** Start **

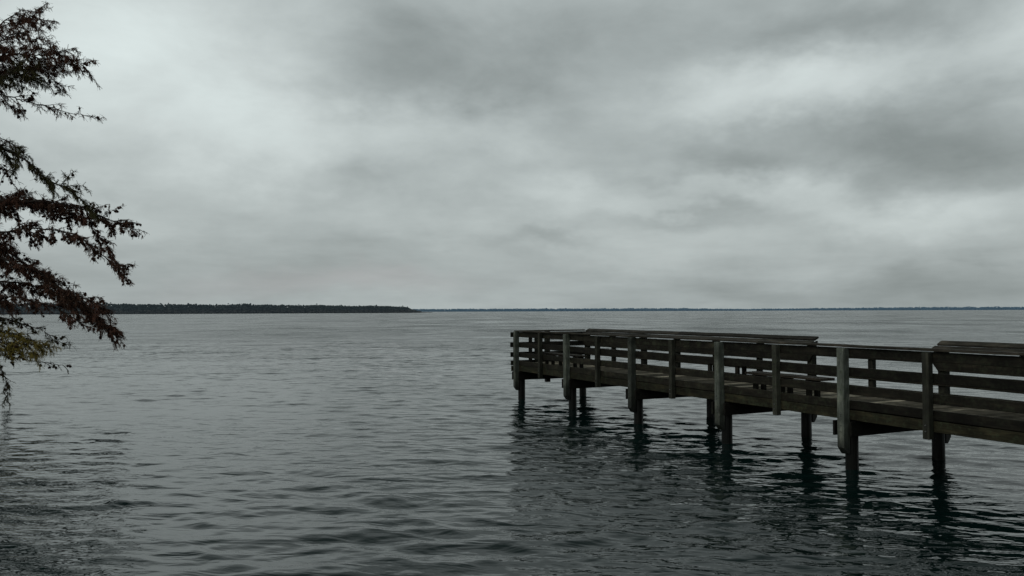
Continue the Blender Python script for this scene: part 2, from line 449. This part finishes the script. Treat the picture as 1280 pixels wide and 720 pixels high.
def box_bm(bm, u0, u1, v0, v1, z0, z1, bev=0.006, warp=0.004, seg=None):
    """one timber: long box cut along its length, slightly bowed, edges eased"""
    tmp = bmesh.new()
    bmesh.ops.create_cube(tmp, size=1.0)
    d = (u1-u0, v1-v0, z1-z0)
    for v in tmp.verts:
        v.co = Vector((u0+(v.co.x+.5)*d[0], v0+(v.co.y+.5)*d[1], z0+(v.co.z+.5)*d[2]))
    ax = max(range(3), key=lambda i: d[i])
    if d[ax] > 0.8:
        n = min(12, int(d[ax]/0.5))
        lo = (u0, v0, z0)[ax]
        for i in range(1, n):
            co = [0, 0, 0]; co[ax] = lo+d[ax]*i/n
            no = [0, 0, 0]; no[ax] = 1
            bmesh.ops.bisect_plane(tmp, geom=tmp.verts[:]+tmp.edges[:]+tmp.faces[:], plane_co=co, plane_no=no)
        s = rng.random()*100
        o1, o2 = (ax+1) % 3, (ax+2) % 3
        for v in tmp.verts:
            t = v.co[ax]*0.9
            v.co[o1] += warp*mnoise.noise(Vector((t, s, 0)))*2
            v.co[o2] += warp*mnoise.noise(Vector((t, s, 7)))*2
    sharp = [e for e in tmp.edges if len(e.link_faces) == 2 and e.calc_face_angle(0) > 0.9]
    if bev: bmesh.ops.bevel(tmp, geom=sharp, offset=bev, segments=1, affect='EDGES')
    me = bpy.data.meshes.new('tmp'); tmp.to_mesh(me); tmp.free()
    bm.from_mesh(me); bpy.data.meshes.remove(me)

def timber(name, mat, *dims, parent=PIER, **kw):
    bm = bmesh.new(); box_bm(bm, *dims, **kw)
    return obj_bm(name, bm, M[mat], parent)

def bolt(parent, u, v, z, axis='v', s=-1, r=0.012):
    bm = bmesh.new()
    rot = Matrix.Rotation(R(90), 4, 'X') if axis == 'v' else Matrix.Rotation(R(90), 4, 'Y')
    bmesh.ops.create_cone(bm, cap_ends=True, segments=8, radius1=r, radius2=r*0.7, depth=0.016,
                          matrix=Matrix.Translation((u, v, z)) @ rot)
    o = obj_bm('bolt', bm, M['bolt'], parent)
    return o

def big_post(u, v, ztop, zbot, mat, out, chamfer=True, s=0.07):
    """square post; bottom cut away on the water side"""
    bm = bmesh.new()
    tmp = bmesh.new(); bmesh.ops.create_cube(tmp, size=1.0)
    for q in tmp.verts:
        q.co = Vector((u+q.co.x*2*s, v+q.co.y*2*s, zbot if q.co.z < 0 else ztop))
        q.co.x += rng.uniform(-.003, .003); q.co.y += rng.uniform(-.003, .003)
    if chamfer:
        bmesh.ops.bisect_plane(tmp, geom=tmp.verts[:]+tmp.edges[:]+tmp.faces[:], plane_co=(u, v, zbot+0.11), plane_no=(0, 0, 1))
        for q in tmp.verts:
            if q.co.z < zbot+0.01 and (q.co.y-v)*out > 0: q.co.y = v + out*(-s*0.15)
    for k in range(1, 5):
        zz = zbot+0.12+(ztop-zbot-0.12)*k/5
        bmesh.ops.bisect_plane(tmp, geom=tmp.verts[:]+tmp.edges[:]+tmp.faces[:], plane_co=(u, v, zz), plane_no=(0, 0, 1))
    s1 = rng.random()*50
    for q in tmp.verts:
        q.co.x += 0.006*mnoise.noise(Vector((q.co.z, s1, 1))); q.co.y += 0.006*mnoise.noise(Vector((q.co.z, s1, 5)))
    sharp = [e for e in tmp.edges if len(e.link_faces) == 2 and e.calc_face_angle(0) > 0.9]
    bmesh.ops.bevel(tmp, geom=sharp, offset=0.007, segments=1, affect='EDGES')
    me = bpy.data.meshes.new('t'); tmp.to_mesh(me); tmp.free(); bm.from_mesh(me); bpy.data.meshes.remove(me)
    return obj_bm('post', bm, M[mat], PIER)

def pile(u, v, ztop=0.875):
    V, F = [], []; n = 18; rings = 12
    s1 = rng.random()*90
    for i in range(rings):
        z = -1.2+(ztop+1.2)*i/(rings-1); r0 = 0.113-0.008*(z+1.2)/2
        for k in range(n):
            a = 2*math.pi*k/n
            rr = r0*(1+0.05*mnoise.noise(Vector((math.cos(a)*1.5, math.sin(a)*1.5+s1, z*1.2)))+0.02*mnoise.noise(Vector((math.cos(a)*6, math.sin(a)*6+s1, z*3))))
            V.append((u+rr*math.cos(a), v+rr*math.sin(a), z))
    for i in range(rings-1):
        for k in range(n):
            F.append([i*n+k, i*n+(k+1) % n, (i+1)*n+(k+1) % n, (i+1)*n+k])
    F.append([(rings-1)*n+k for k in range(n)])
    return obj_pd('pile', V, F, M['wood_pile'], PIER, smooth=False)

NB = 8                       # bays, running past the right edge of the view towards the bank
UEND = NB*BAY
# bents
for i in range(NB+1):
    u = i*BAY + (0.09 if i == 5 else 0.0)
    pile(u, 0.18); pile(u, W-0.18)
    for s in (-1, 1):        # split cap, one beam either side of piles and posts
        c = u+s*0.138
        timber('cross_beam', 'wood_v', c-0.021, c+0.021, (-0.075 if s < 0 else 0.0)+rng.uniform(-.01, .01), W+0.17+rng.uniform(-.02, .02), 0.625, 0.868)
    jz = rng.uniform(-.01, .01)
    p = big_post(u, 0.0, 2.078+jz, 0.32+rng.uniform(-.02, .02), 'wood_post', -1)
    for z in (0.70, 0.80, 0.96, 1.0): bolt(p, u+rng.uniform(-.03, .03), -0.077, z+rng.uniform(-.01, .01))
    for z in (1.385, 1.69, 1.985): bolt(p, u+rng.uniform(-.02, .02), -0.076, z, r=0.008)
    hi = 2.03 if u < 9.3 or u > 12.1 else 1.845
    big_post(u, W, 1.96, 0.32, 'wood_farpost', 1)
# intermediate posts
for i in range(NB):
    u = (i+0.5)*BAY + rng.uniform(-.02, .02)
    bm = bmesh.new(); box_bm(bm, u-0.055, u+0.055, -0.042, 0.068, 0.785+rng.uniform(-.01, .01), 2.07, bev=0.008)
    p = obj_bm('post', bm, M['wood_mid'], PIER)
    for z in (0.90, 0.99): bolt(p, u, -0.049, z)
    low = BAY*3 < u < BAY*4
    timber('post', 'wood_farpost', u-0.055, u+0.055, W-0.068, W+0.042, 0.785, 1.84 if low else 1.95, bev=0.008)

# long members in stock lengths butted at the posts
def run(name, mat, v0, v1, z0, z1, ua, ub, bays=2, start=0, **kw):
    cuts = [ua]
    x = BAY*(math.floor(ua/BAY+1e-6)+bays-start)
    while x < ub-0.3:
        if x > ua+0.3: cuts.append(x)
        x += BAY*bays
    cuts.append(ub)
    for a, b_ in zip(cuts[:-1], cuts[1:]):
        dz_ = rng.uniform(-.006, .006); dv = rng.uniform(-.002, .002)
        timber(name, mat, a+0.002, b_-0.002, v0+dv, v1+dv, z0+dz_, z1+dz_, **kw)
U0 = 0.0
# near side
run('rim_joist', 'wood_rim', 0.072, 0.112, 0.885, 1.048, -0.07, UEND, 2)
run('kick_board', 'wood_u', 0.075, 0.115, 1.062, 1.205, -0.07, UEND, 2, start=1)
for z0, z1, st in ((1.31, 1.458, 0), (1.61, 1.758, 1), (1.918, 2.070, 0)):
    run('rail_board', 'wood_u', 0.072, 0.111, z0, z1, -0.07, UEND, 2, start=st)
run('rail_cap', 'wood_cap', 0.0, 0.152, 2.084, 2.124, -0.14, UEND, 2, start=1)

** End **

**Exercise**
Extract every line from the one with "for z0, z1, st" down to the final line above, both included, exactly as written.

**Exercise answer**
for z0, z1, st in ((1.31, 1.458, 0), (1.61, 1.758, 1), (1.918, 2.070, 0)):
    run('rail_board', 'wood_u', 0.072, 0.111, z0, z1, -0.07, UEND, 2, start=st)
run('rail_cap', 'wood_cap', 0.0, 0.152, 2.084, 2.124, -0.14, UEND, 2, start=1)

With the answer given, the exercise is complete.